While Bluetooth is tightly controlled, further changes came about with the introduction of Bluetooth 4.0 Core Specification in 2010 which has to be considered. This introduced Bluetooth low energy (BLE), formerly marketed as Bluetooth Smart, but is not backward compatible with Bluetooth Classic.

The primary goal of BLE is low power consumption. This is accomplished by moving from Bluetooth Classic’s connection-oriented approach (devices always connected), to an unconnected approach where only connected when needed.

The latest version, Bluetooth 5, doubles the BLE data rate to 2 Mbits/s from 1 Mbit/s, and increases the range of a 128 kbit/s connection by 4x to up to 50 m by using stronger forward error correction (FEC). The higher data rate allows more packets to be transmitted for a given time slot. Power consumption is reduced as the device can stay in low-power or idle mode for extended periods.

The longer range gives designers more flexibility to trade-off data rate for distance for any Bluetooth device such as beacons. Beacons are battery driven BLE devices that broadcast their identifier to nearby mobile devices so those devices can perform certain actions when close to the beacon.

What started as a simple cable replacement technology has now morphed into something much more useful. As a result, designers are now more apt to look for a quick and easy Bluetooth solutions rather than go through the cost and expense of designing their own RF interface.

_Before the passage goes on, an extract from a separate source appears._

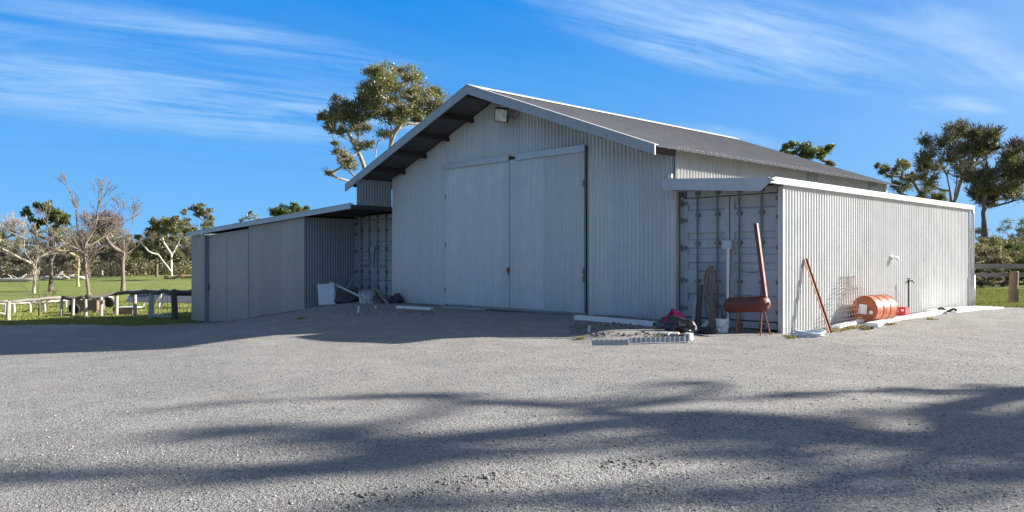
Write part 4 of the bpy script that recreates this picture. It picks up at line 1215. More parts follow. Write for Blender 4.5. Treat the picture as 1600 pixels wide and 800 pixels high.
def px_tree(name, pxb, d, trunk_px, clumps_px, leaves, leafsize, label, seed=1, depth=0.7, sat=True, **kw):
    """shape given in photo pixels at distance d, spread out in depth as far as it is wide"""
    base = foot(pxb, d)
    s = d / FOC
    rd = random.Random(seed * 31 + 5)
    def loc(px, py, w=0.0):
        # position at distance d+w keeping lateral/height in metres
        return ((px - pxb) * s, w, EYE - (py - HOR) * s - base.z)
    def stem(tp):
        out = []
        for q in tp:
            out.append(loc(q[0], q[1], q[2] if len(q) > 2 else 0.0))
        return out
    trunk = [stem(t) for t in trunk_px] if isinstance(trunk_px[0], list) else stem(trunk_px)
    span_ = max([abs(c[0] - pxb) for c in clumps_px] + [10]) * s
    cl = []
    for c in clumps_px:
        w = rd.uniform(-1, 1) * span_ * depth
        u, _, z_ = loc(c[0], c[1])
        k = 1 + w / d
        cl.append((u * k, w, (z_ - (EYE - base.z)) * k + (EYE - base.z), c[2] * s * 1.3, c[3] if len(c) > 3 else 1.0))
        if c[2] > 5 and sat:
            q = rd.uniform(0, 6.28); r2 = c[2] * s
            cl.append((u * k + r2 * 1.3 * math.cos(q), w + r2 * rd.uniform(-1.5, 1.5), cl[-1][2] + r2 * 1.0 * math.sin(q), r2 * 0.75, cl[-1][4] * 0.8))
    return tree(name, base, trunk, cl, leaves, leafsize, label, seed=seed, **kw)

# the tall gum behind the shed
hero = [(590, 120, 15), (610, 112, 16), (631, 118, 14), (584, 136, 13), (606, 132, 16), (622, 133, 12), (598, 148, 10, .6),
        (650, 134, 14), (662, 148, 14), (642, 152, 12), (676, 154, 12), (687, 163, 10), (668, 168, 13), (652, 174, 12), (640, 186, 10, .7), (660, 186, 11),
        (578, 161, 15), (598, 160, 15), (561, 166, 12), (616, 154, 11, .6), (614, 180, 15), (600, 188, 12), (627, 192, 10, .6), (585, 178, 10, .5),
        (528, 164, 12), (541, 170, 12), (517, 181, 11), (530, 184, 10, .7), (556, 190, 14), (547, 182, 11), (510, 196, 7), (566, 205, 10, .5), (536, 205, 8, .4),
        (513, 224, 4, .5), (537, 253, 8, .6), (526, 271, 4, .5), (556, 241, 10, .6), (547, 262, 8, .6), (572, 226, 9, .5), (590, 212, 9, .4), (527, 239, 5, .3)]
px_tree('gum_tree', 590, 50, [[(588, 350), (582, 300), (568, 258), (548, 215), (533, 188)], [(588, 340), (592, 300), (604, 252, 1), (607, 205, 1.2), (604, 165, 1)], [(590, 310), (602, 262, -1), (622, 215, -1.4), (640, 185, -1.6)], [(584, 290), (580, 240, 1.5), (584, 200, 2)], [(586, 330), (566, 285, -1), (545, 262, -1.5)]], hero, 62, 0.15,
        'tall many-limbed gum tree rising behind the shed roof', seed=11, r_root=0.24, bark='bark_mid', leaf='leaf_gum', twigs=13, depth=0.7, rmin=0.013, bare=(1, 0.5, 0.4))

# right-hand trees
A_ = [(1480, 212, 11), (1489, 204, 9), (1505, 210, 10), (1460, 228, 10), (1448, 244, 8), (1503, 226, 10), (1481, 240, 9, .7), (1470, 250, 7, .6), (1512, 258, 10, .7), (1457, 262, 8), (1464, 280, 6, .6), (1452, 276, 5, .6), (1495, 244, 7, .4), (1518, 236, 9, .6), (1490, 262, 7, .4)]
px_tree('gum_tree', 1495, 62, [[(1494, 360), (1486, 310), (1480, 275), (1466, 245)], [(1496, 350), (1503, 300, 1), (1506, 262, 1), (1507, 235, 1)], [(1489, 320), (1492, 280, -1), (1488, 240, -1)]], A_, 46, 0.18,
        'open grey gum tree with bare forking limbs beyond the annex', seed=23, r_root=0.2, bark='bark_grey', leaf='leaf_olive', twigs=10, depth=0.8, rmin=0.018, bare=(2, 0.5, 0.4))
B_ = [(1521, 205, 11), (1541, 212, 11), (1556, 216, 10), (1570, 215, 10), (1585, 232, 9), (1532, 236, 12), (1560, 236, 11), (1548, 226, 8, .6), (1536, 262, 14), (1560, 267, 13), (1589, 256, 8), (1576, 284, 13), (1548, 284, 14), (1528, 292, 11), (1585, 307, 12), (1560, 316, 10), (1602, 292, 12), (1608, 270, 10), (1522, 272, 10), (1513, 286, 8), (1548, 250, 11), (1572, 252, 11), (1590, 272, 11), (1540, 275, 11), (1562, 300, 12), (1545, 308, 9), (1586, 294, 11)]
px_tree('gum_tree', 1538, 54, [[(1538, 350), (1537, 310), (1543, 270), (1541, 240)], [(1538, 345), (1552, 312, 1), (1568, 290, 1.5), (1578, 255, 1.5)], [(1537, 320), (1528, 285, -1), (1524, 250, -1)]], B_, 72, 0.17,
        'dense dark gum tree at the far right above the bushes', seed=29, r_root=0.2, bark='bark_dark', leaf='leaf_dark', twigs=11, depth=0.8, rmin=0.016, bare=(2, 0.45, 0.4))
C_ = [(1365, 263, 6), (1380, 266, 8), (1393, 262, 8), (1405, 256, 6), (1402, 272, 8), (1413, 281, 8), (1430, 291, 11), (1442, 300, 11), (1426, 276, 7), (1418, 296, 9), (1450, 290, 8), (1440, 312, 10), (1460, 306, 9), (1470, 318, 9)]
px_tree('gum_tree', 1420, 76, [(1420, 350), (1419, 320), (1416, 300)], C_, 62, 0.2,
        'dark green tree peeping over the far end of the shed roof', seed=31, r_root=0.3, bark='bark_dark', leaf='leaf_dark', twigs=9)
D_ = [(1236, 227, 6), (1247, 230, 7), (1257, 232, 9), (1268, 236, 9), (1277, 243, 7), (1288, 236, 8), (1296, 235, 6), (1286, 246, 6), (1301, 255, 4), (1312, 257, 3, .6), (1262, 248, 8), (1240, 240, 6)]
px_tree('gum_tree', 1265, 72, [(1265, 330), (1266, 290), (1267, 262)], D_, 62, 0.2,
        'rounded tree top showing above the middle of the roof', seed=37, r_root=0.28, bark='bark_dark', leaf='leaf_green', twigs=9)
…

This inclination to opt for a Bluetooth interface is turning into a necessity as time-to-market windows narrow and design budgets shrink.

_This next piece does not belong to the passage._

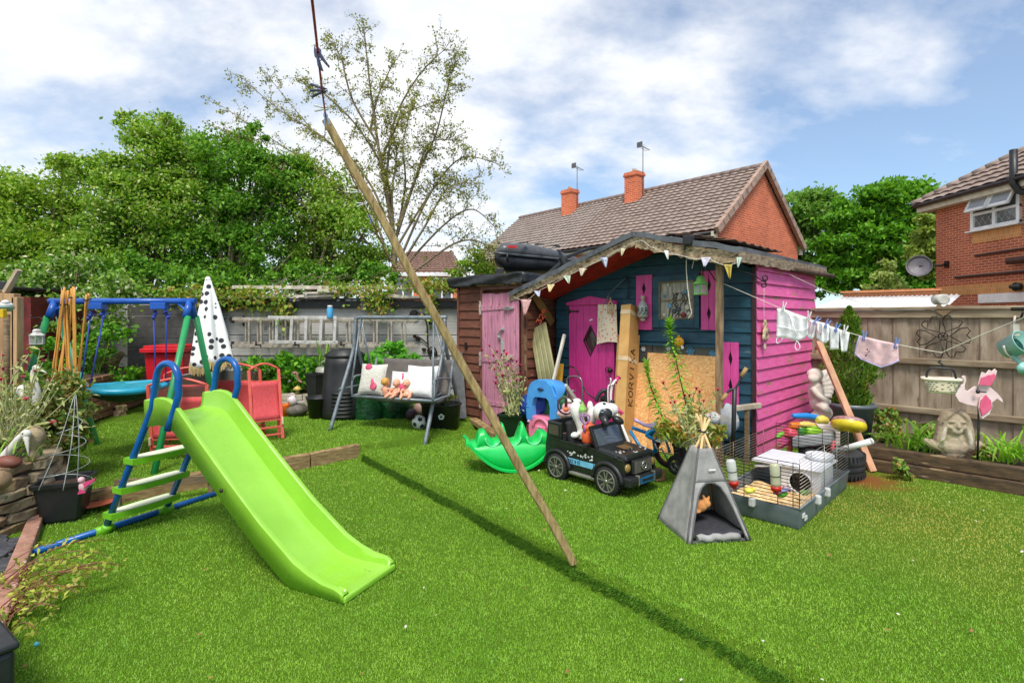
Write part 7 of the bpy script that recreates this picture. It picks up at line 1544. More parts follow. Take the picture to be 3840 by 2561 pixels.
for t_, ang, c, lb in ((.19, -85, 'pale', 'upper pale peg left of the prop against the tree'), (.235, -100, 'pale', 'middle pale peg left of the prop against the tree'), (.29, 160, 'grey', 'lowest peg left of the prop against the tree')): peg(lb, onf(t_), ang, c, .1)
pot('tall_planter', 'tall dark green square planter before the faded pink door', G(514, 441), .115, .215, .36, pm('dark_green_pl', S(18, 50, 30), S(12, 36, 22), rough=.35, bump=.04), True, 'planter')
campion('rose_campion', 'tall silvery rose campion with magenta flowers in the dark green planter', P(514, 413, 6.55), [(489.5, 345), (482, 349), (497, 350.7), (504, 349.7), (506.4, 353), (501.5, 353.8), (493.6, 354.6), (489.5, 362), (498.7, 362.7), (516.6, 360), (511, 357.8), (508, 364), (507, 366.7), (519.6, 364), (494.6, 368.3), (512.7, 370.6), (518.6, 373.4), (502.5, 374.6), (496, 376.2), (516.8, 379.5), (495.6, 381.8), (497.4, 386)], 6.5, None, random.Random(5), 330, .22, 14, .09)
rk_ = thing('rocker', 'bright green plastic three seat rocker on the grass', 'rocker', G(511, 466), 10)
rg = pm('rocker_green', S(24, 206, 96), S(10, 184, 76), sc=3, rough=.33, bump=.03, var=.08); n = 40
def rbot(x): return .30*(abs(x)/.46)**2.1
def rim_(x): return .225+.03*abs(x)/.46-.09*max(0, 1-abs(x)/.3)**1.2+.02
mb = MB(); secs = []
for i in range(n+1):
    x = -.46+.92*i/n; b0 = min(rbot(x), .27); t0 = max(b0+.03, .27); w = .17*(1-.25*(abs(x)/.46)**3)
    secs.append([V((x, -w, b0)), V((x, -w-.004, b0+(t0-b0)*.5)), V((x, -w*.8, t0-.03)), V((x, -w*.62, t0)), V((x, w*.62, t0)), V((x, w*.8, t0-.03)), V((x, w+.004, b0+(t0-b0)*.5)), V((x, w, b0))])
mb.loft(secs); mb.build('hull', rg, rk_)
for s in (-1, 1):
    mb = MB(); pts = []
    for i in range(n+1): x = -.47+.94*i/n; pts.append(V((x, s*(.185+.012-.03*(abs(x)/.47)**3), min(rbot(x), .27)+.012)))
    for i in range(n): a, b3 = pts[i], pts[i+1]; mb.bar(a, b3, .05, .02)
    mb.tube(pts, .014, 7); mb.build('rim', rg, rk_)
def top_(x):
    tab = [(-.36, .27), (-.33, .38), (-.27, .39), (-.235, .33), (-.19, .285), (-.15, .29), (-.115, .40), (-.095, .46), (-.075, .41), (-.045, .29), (0, .275), (.05, .29), (.085, .41), (.105, .46), (.13, .42), (.165, .30), (.21, .275), (.255, .30), (.29, .36), (.35, .35), (.385, .27)]
    return float(np.interp(x, [a for a, _ in tab], [b for _, b in tab]))
mb = MB(); secs = []
for i in range(61):
    x = -.36+.745*i/60; t0 = top_(x); w = .12-.05*max(0, min(1, (t0-.32)/.12)); secs.append([V((x, -.13, .2)), V((x, -w-.01, t0-.05)), V((x, -w+.01, t0-.012)), V((x, -w*.6, t0)), V((x, w*.6, t0)), V((x, w-.01, t0-.012)), V((x, w+.01, t0-.05)), V((x, .13, .2))])
mb.loft(secs); mb.build('saddle', rg, rk_)
for xc in (-.2, 0, .21):
    mb = MB()
    for q in range(9): a = math.pi*(.1+.8*q/8); mb.ell((xc+.055*math.cos(a), -.115+.03*(1-math.sin(a)), .30-.045*math.sin(a)), (.007, .012, .007), None, 6, 4)
    mb.tube([V((xc+.075*math.cos(a), -.128, .325-.085*math.sin(a))) for a in [math.pi*k/10 for k in range(11)]], .009, 6); mb.build('seat_edge', pm('rocker_pale', S(110, 236, 160), rough=.35, bump=0), rk_)
for xc in (-.095, .105): mb = MB(); mb.ell((xc-.004, 0, .43), (.028, .032, .014), None, 12, 6); mb.build('hand_hole', pm('rocker_dark', S(6, 90, 46), bump=0), rk_)
cp = thing('toy_car', 'pink and blue plastic push car with arched blue roof', 'toy car', G(541, 445.5), -45)
cb = pm('coupe_blue', S(84, 166, 238), S(72, 152, 228), rough=.4, bump=.04, var=.06); cpk = pm('coupe_pink', S(244, 140, 172), S(236, 126, 160), rough=.4, bump=.05, var=.06); cgr = pm('coupe_grey', S(206, 202, 196), S(186, 182, 176), rough=.5, bump=.05)
mb = MB(); secs = []
for y, k in ((0, .94), (.02, 1), (.2, 1.03), (.55, 1), (.66, .9)):
    w = .215*k; secs.append([V((x, y, z)) for x, z in ((-w, .12), (-w*1.03, .2), (-w*.98, .3), (-w*.8, .345), (w*.8, .345), (w*.98, .3), (w*1.03, .2), (w, .12), (w*.9, .06), (-w*.9, .06))])
mb.loft(secs); mb.build('body', cpk, cp, bevel=.01)
mb = MB(); mb.tube(arc((0, -.005, .2), .125, 10, 170, 14), .02, 7); mb.box((0, -.01, .2), (.16, .02, .075)); mb.box((0, -.01, .12), (.2, .025, .02)); mb.build('wheel_arch_moulding', cpk, cp, bevel=.006)
mb = MB(); mb.bar((-.03, -.024, .175), (-.03, -.024, .235), .012, .006); mb.bar((-.03, -.024, .233), (.03, -.024, .225), .012, .006); mb.bar((.0, -.024, .178), (.03, -.024, .178), .012, .006); mb.build('plate_mark', pm('pale_pk', S(250, 196, 212), bump=0), cp)
mb = MB(); outer = [(-.225, .3), (-.235, .45), (-.215, .6), (-.16, .72), (-.08, .775), (.08, .775), (.16, .72), (.215, .6), (.235, .45), (.225, .3)]; inner = [(.14, .3), (.15, .45), (.13, .55), (.09, .585), (-.09, .585), (-.13, .55), (-.15, .45), (-.14, .3)]
def rshell(u, v):      # roof sweeping back from the front arch
    a = math.pi*u; return V((-.225*math.cos(a), .02+.27*v*math.sin(a)**.5, .60+(.18-.0*v)*math.sin(a)**.75-.03*v*v))
for L_ in range(9): mb.prism([outer[L_], outer[L_+1], inner[7-L_] if L_ < 8 else inner[0], inner[8-L_] if 0 < L_ else inner[7]] if 0 < L_ < 8 else ([outer[0], outer[1], inner[6], inner[7]] if L_ == 0 else [outer[8], outer[9], inner[0], inner[1]]), .06, (0, .03, 0))
mb.grid(rshell, 24, 8); rf = mb.build('roof', cb, cp, solid=.02, bevel=.012)
mb = MB(); mb.ell((0, -.003, .675), (.055, .02, .02), None, 14, 8); mb.build('roof_slot', pm('slot_dark', S(26, 60, 110), bump=0), rf)
for s in (-1, 1): mb = MB(); mb.bar((s*.16, .25, .72), (s*.205, .62, .3), .05, .05); mb.build('rear_pillar', cgr, cp, bevel=.012)
for s in (-1, 1):
    for y in (.14, .55): mb = MB(); mb.lathe([(0, -.03), (.07, -.03), (.078, -.01), (.078, .02), (.06, .03), (0, .03)], 18, (s*.2, y, .078), rot(0, 90, 0)); mb.build('wheel', M_['black_plastic'], cp)
mb = MB(); mb.ell((.14, -.012, .235), (.022, .012, .022)); mb.ell((-.2, -.0, .27), (.02, .02, .02)); mb.build('lamp', pm('lamp_lilac', S(206, 190, 226), bump=0), cp)
jp = thing('ride_on_jeep', 'black toy jeep with open top and grey spoked wheels', 'ride-on car', V((.79, 4.87, -.01)), -48.7)
bk_ = pm('gloss_black', S(36, 40, 38), S(28, 31, 30), rough=.25, bump=.02, spec=.6, var=.15); mt = M_['black_plastic']; sil = pm('silver_pl', S(170, 166, 158), S(140, 136, 128), rough=.3, metal=.6, bump=.05)
WB, WR, HW = .293, .125, .225
def wa(xc, y0): return [(xc+.155*math.cos(R(a)), .115+.155*math.sin(R(a))) for a in range(180, -1, -20)]
side = [(-.45, .13)]+[(x, z) for x, z in wa(-WB, 0) if z >= .11]+[(-.12, .12), (.12, .12)]+[(x, z) for x, z in wa(WB, 0) if z >= .11]+[(.455, .13), (.46, .25), (.45, .325), (.14, .365), (-.24, .375), (-.24, .38), (-.44, .385), (-.455, .3)]
for s in (-1, 1): mb = MB(); mb.prism(side[::s], .03, (0, s*(HW-.015), 0)); mb.build('body_side', bk_, jp, bevel=.008)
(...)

Antenna matching and placement is one of the finer arts of RF design, so off-loading it from the designer saves time and helps ensure optimal signal coupling. Off-the-shelf modules provide a complete solution with established regulatory approvals. On-board DC-DC converter, intelligent power control, efficient size and integrated antenna options are all potential benefits.

When mounting a module in an enclosure, make sure there’s no metal near the antenna or it will impact performance. As it is designed and tuned for free-air operation, potting, epoxy, over-molding, or conformal coatings can affect performance, requiring additional measurements after application to ensure the link budget is within specification.

Proprietary vs. Bluetooth sweet spot

Between a full custom proprietary radio design and standard Bluetooth, there is another option: an off-the-shelf radio transceiver around which designers can develop their own protocol and coding schemes, or adopt off-the-shelf versions such as Ant, Thread, or ZigBee. These offer reduced costs and a wide range of software support, and may be the “sweet spot” for designers looking for differentiation, latitude for optimization, and enhanced security options, all while keeping costs low and design schedules intact.

In summary there are many reasons to choose either a full proprietary RF design, a standard Bluetooth radio, or flexible solutions enabling some level of proprietary differentiation.